■ Task requirements: Will you quote precisely the lines that run from the top of the material below to the line containing "from mathutils import Vector, Matrix", both ends included?

■ Source data:
-----

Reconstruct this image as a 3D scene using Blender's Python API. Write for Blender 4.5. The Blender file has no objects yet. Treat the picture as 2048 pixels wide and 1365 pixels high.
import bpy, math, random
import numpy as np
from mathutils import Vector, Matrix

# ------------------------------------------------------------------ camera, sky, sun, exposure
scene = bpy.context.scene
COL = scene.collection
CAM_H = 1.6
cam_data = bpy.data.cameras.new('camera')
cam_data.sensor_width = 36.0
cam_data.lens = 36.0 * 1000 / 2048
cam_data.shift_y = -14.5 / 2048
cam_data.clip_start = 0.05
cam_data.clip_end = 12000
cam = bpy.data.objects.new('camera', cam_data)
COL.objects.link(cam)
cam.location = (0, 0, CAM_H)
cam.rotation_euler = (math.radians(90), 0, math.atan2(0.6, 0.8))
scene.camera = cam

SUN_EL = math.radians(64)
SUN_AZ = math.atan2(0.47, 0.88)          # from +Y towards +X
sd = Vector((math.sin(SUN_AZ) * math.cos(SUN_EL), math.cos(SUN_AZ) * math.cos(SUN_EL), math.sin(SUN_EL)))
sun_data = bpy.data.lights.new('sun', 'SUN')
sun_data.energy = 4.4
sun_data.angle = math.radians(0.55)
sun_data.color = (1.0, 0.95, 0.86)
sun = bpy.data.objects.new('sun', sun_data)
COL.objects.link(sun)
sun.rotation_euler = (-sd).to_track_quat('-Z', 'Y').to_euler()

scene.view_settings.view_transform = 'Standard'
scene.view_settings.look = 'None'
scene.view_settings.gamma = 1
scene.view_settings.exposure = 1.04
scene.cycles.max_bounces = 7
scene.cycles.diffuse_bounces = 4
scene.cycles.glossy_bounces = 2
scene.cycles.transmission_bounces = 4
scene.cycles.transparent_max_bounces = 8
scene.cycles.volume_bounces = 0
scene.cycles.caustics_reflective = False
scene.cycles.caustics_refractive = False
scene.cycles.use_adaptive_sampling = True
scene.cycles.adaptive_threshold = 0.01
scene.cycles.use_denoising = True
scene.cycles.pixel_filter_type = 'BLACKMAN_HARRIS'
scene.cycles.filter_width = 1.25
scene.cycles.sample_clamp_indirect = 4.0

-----

■ The reply:
Reconstruct this image as a 3D scene using Blender's Python API. Write for Blender 4.5. The Blender file has no objects yet. Treat the picture as 2048 pixels wide and 1365 pixels high.
import bpy, math, random
import numpy as np
from mathutils import Vector, Matrix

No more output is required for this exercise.